┌────────

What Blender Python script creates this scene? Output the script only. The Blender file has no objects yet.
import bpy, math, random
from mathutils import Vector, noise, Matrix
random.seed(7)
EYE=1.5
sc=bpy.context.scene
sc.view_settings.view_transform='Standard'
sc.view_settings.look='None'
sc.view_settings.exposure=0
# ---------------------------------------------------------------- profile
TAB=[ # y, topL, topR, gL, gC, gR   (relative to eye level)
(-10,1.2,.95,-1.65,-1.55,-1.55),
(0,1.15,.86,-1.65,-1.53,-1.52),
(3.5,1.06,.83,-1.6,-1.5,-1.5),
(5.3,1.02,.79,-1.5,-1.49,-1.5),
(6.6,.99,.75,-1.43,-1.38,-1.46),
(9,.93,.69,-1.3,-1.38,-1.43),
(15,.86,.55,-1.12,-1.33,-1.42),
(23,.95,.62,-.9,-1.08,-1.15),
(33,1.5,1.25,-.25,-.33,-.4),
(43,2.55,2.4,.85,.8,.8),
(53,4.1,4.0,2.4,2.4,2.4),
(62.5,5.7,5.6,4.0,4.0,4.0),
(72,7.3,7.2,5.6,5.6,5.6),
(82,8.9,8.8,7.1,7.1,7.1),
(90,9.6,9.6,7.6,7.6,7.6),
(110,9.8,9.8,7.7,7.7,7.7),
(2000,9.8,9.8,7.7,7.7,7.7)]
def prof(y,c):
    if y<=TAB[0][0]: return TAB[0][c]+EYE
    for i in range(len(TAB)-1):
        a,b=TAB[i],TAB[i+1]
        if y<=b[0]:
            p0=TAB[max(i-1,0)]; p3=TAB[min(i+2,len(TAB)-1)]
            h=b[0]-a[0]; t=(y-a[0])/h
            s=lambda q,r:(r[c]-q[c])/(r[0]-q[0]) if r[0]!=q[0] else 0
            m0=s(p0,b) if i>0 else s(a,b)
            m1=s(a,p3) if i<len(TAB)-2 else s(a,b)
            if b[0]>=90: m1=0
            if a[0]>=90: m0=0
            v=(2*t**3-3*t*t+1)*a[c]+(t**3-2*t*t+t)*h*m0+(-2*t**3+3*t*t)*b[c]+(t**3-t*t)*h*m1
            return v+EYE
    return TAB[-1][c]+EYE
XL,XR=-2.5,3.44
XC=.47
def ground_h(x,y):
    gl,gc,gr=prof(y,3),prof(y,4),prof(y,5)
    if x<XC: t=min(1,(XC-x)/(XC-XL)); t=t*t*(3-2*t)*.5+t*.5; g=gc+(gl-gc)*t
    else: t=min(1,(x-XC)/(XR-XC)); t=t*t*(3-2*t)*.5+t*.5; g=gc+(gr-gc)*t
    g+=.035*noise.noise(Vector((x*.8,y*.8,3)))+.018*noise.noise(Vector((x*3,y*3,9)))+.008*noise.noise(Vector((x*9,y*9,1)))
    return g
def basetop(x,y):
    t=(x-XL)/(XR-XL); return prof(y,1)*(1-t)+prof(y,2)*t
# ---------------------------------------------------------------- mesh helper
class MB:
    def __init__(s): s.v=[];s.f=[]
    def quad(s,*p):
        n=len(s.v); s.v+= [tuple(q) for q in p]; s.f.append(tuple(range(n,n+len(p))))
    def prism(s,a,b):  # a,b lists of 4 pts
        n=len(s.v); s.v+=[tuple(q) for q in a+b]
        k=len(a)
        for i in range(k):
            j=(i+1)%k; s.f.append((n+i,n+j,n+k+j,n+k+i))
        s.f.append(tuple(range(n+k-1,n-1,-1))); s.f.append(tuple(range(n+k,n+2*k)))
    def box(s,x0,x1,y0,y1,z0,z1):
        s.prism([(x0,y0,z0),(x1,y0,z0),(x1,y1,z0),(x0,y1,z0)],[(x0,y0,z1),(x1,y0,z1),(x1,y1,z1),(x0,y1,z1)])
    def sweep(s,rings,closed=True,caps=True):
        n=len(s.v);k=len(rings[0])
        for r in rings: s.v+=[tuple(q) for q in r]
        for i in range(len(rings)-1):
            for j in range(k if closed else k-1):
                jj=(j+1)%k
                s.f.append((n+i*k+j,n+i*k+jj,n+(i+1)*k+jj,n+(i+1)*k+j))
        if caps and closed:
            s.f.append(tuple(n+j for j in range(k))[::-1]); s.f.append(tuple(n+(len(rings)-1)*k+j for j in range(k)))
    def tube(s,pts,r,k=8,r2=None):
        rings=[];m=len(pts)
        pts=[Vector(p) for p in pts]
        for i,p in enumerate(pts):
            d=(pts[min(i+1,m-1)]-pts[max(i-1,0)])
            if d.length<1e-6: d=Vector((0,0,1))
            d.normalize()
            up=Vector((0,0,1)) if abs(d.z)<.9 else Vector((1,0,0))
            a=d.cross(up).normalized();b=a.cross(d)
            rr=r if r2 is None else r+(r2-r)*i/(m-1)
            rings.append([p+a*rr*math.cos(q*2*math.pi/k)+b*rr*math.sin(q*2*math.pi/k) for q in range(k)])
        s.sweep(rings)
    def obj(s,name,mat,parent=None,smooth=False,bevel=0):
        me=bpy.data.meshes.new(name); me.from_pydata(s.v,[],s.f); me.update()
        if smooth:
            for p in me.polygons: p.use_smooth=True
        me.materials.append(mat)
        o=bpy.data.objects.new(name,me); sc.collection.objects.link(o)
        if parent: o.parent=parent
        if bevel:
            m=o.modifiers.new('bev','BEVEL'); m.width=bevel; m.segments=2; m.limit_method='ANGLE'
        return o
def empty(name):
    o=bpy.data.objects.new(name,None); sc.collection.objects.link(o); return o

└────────

Prompt
Extract each line of the material exactly as it stands.

Output of the task
What Blender Python script creates this scene? Output the script only. The Blender file has no objects yet.
import bpy, math, random
from mathutils import Vector, noise, Matrix
random.seed(7)
EYE=1.5
sc=bpy.context.scene
sc.view_settings.view_transform='Standard'
sc.view_settings.look='None'
sc.view_settings.exposure=0
# ---------------------------------------------------------------- profile
TAB=[ # y, topL, topR, gL, gC, gR   (relative to eye level)
(-10,1.2,.95,-1.65,-1.55,-1.55),
(0,1.15,.86,-1.65,-1.53,-1.52),
(3.5,1.06,.83,-1.6,-1.5,-1.5),
(5.3,1.02,.79,-1.5,-1.49,-1.5),
(6.6,.99,.75,-1.43,-1.38,-1.46),
(9,.93,.69,-1.3,-1.38,-1.43),
(15,.86,.55,-1.12,-1.33,-1.42),
(23,.95,.62,-.9,-1.08,-1.15),
(33,1.5,1.25,-.25,-.33,-.4),
(43,2.55,2.4,.85,.8,.8),
(53,4.1,4.0,2.4,2.4,2.4),
(62.5,5.7,5.6,4.0,4.0,4.0),
(72,7.3,7.2,5.6,5.6,5.6),
(82,8.9,8.8,7.1,7.1,7.1),
(90,9.6,9.6,7.6,7.6,7.6),
(110,9.8,9.8,7.7,7.7,7.7),
(2000,9.8,9.8,7.7,7.7,7.7)]
def prof(y,c):
    if y<=TAB[0][0]: return TAB[0][c]+EYE
    for i in range(len(TAB)-1):
        a,b=TAB[i],TAB[i+1]
        if y<=b[0]:
            p0=TAB[max(i-1,0)]; p3=TAB[min(i+2,len(TAB)-1)]
            h=b[0]-a[0]; t=(y-a[0])/h
            s=lambda q,r:(r[c]-q[c])/(r[0]-q[0]) if r[0]!=q[0] else 0
            m0=s(p0,b) if i>0 else s(a,b)
            m1=s(a,p3) if i<len(TAB)-2 else s(a,b)
            if b[0]>=90: m1=0
            if a[0]>=90: m0=0
            v=(2*t**3-3*t*t+1)*a[c]+(t**3-2*t*t+t)*h*m0+(-2*t**3+3*t*t)*b[c]+(t**3-t*t)*h*m1
            return v+EYE
    return TAB[-1][c]+EYE
XL,XR=-2.5,3.44
XC=.47
def ground_h(x,y):
    gl,gc,gr=prof(y,3),prof(y,4),prof(y,5)
    if x<XC: t=min(1,(XC-x)/(XC-XL)); t=t*t*(3-2*t)*.5+t*.5; g=gc+(gl-gc)*t
    else: t=min(1,(x-XC)/(XR-XC)); t=t*t*(3-2*t)*.5+t*.5; g=gc+(gr-gc)*t
    g+=.035*noise.noise(Vector((x*.8,y*.8,3)))+.018*noise.noise(Vector((x*3,y*3,9)))+.008*noise.noise(Vector((x*9,y*9,1)))
    return g
def basetop(x,y):
    t=(x-XL)/(XR-XL); return prof(y,1)*(1-t)+prof(y,2)*t
# ---------------------------------------------------------------- mesh helper
class MB:
    def __init__(s): s.v=[];s.f=[]
    def quad(s,*p):
        n=len(s.v); s.v+= [tuple(q) for q in p]; s.f.append(tuple(range(n,n+len(p))))
    def prism(s,a,b):  # a,b lists of 4 pts
        n=len(s.v); s.v+=[tuple(q) for q in a+b]
        k=len(a)
        for i in range(k):
            j=(i+1)%k; s.f.append((n+i,n+j,n+k+j,n+k+i))
        s.f.append(tuple(range(n+k-1,n-1,-1))); s.f.append(tuple(range(n+k,n+2*k)))
    def box(s,x0,x1,y0,y1,z0,z1):
        s.prism([(x0,y0,z0),(x1,y0,z0),(x1,y1,z0),(x0,y1,z0)],[(x0,y0,z1),(x1,y0,z1),(x1,y1,z1),(x0,y1,z1)])
    def sweep(s,rings,closed=True,caps=True):
        n=len(s.v);k=len(rings[0])
        for r in rings: s.v+=[tuple(q) for q in r]
        for i in range(len(rings)-1):
            for j in range(k if closed else k-1):
                jj=(j+1)%k
                s.f.append((n+i*k+j,n+i*k+jj,n+(i+1)*k+jj,n+(i+1)*k+j))
        if caps and closed:
            s.f.append(tuple(n+j for j in range(k))[::-1]); s.f.append(tuple(n+(len(rings)-1)*k+j for j in range(k)))
    def tube(s,pts,r,k=8,r2=None):
        rings=[];m=len(pts)
        pts=[Vector(p) for p in pts]
        for i,p in enumerate(pts):
            d=(pts[min(i+1,m-1)]-pts[max(i-1,0)])
            if d.length<1e-6: d=Vector((0,0,1))
            d.normalize()
            up=Vector((0,0,1)) if abs(d.z)<.9 else Vector((1,0,0))
            a=d.cross(up).normalized();b=a.cross(d)
            rr=r if r2 is None else r+(r2-r)*i/(m-1)
            rings.append([p+a*rr*math.cos(q*2*math.pi/k)+b*rr*math.sin(q*2*math.pi/k) for q in range(k)])
        s.sweep(rings)
    def obj(s,name,mat,parent=None,smooth=False,bevel=0):
        me=bpy.data.meshes.new(name); me.from_pydata(s.v,[],s.f); me.update()
        if smooth:
            for p in me.polygons: p.use_smooth=True
        me.materials.append(mat)
        o=bpy.data.objects.new(name,me); sc.collection.objects.link(o)
        if parent: o.parent=parent
        if bevel:
            m=o.modifiers.new('bev','BEVEL'); m.width=bevel; m.segments=2; m.limit_method='ANGLE'
        return o
def empty(name):
    o=bpy.data.objects.new(name,None); sc.collection.objects.link(o); return o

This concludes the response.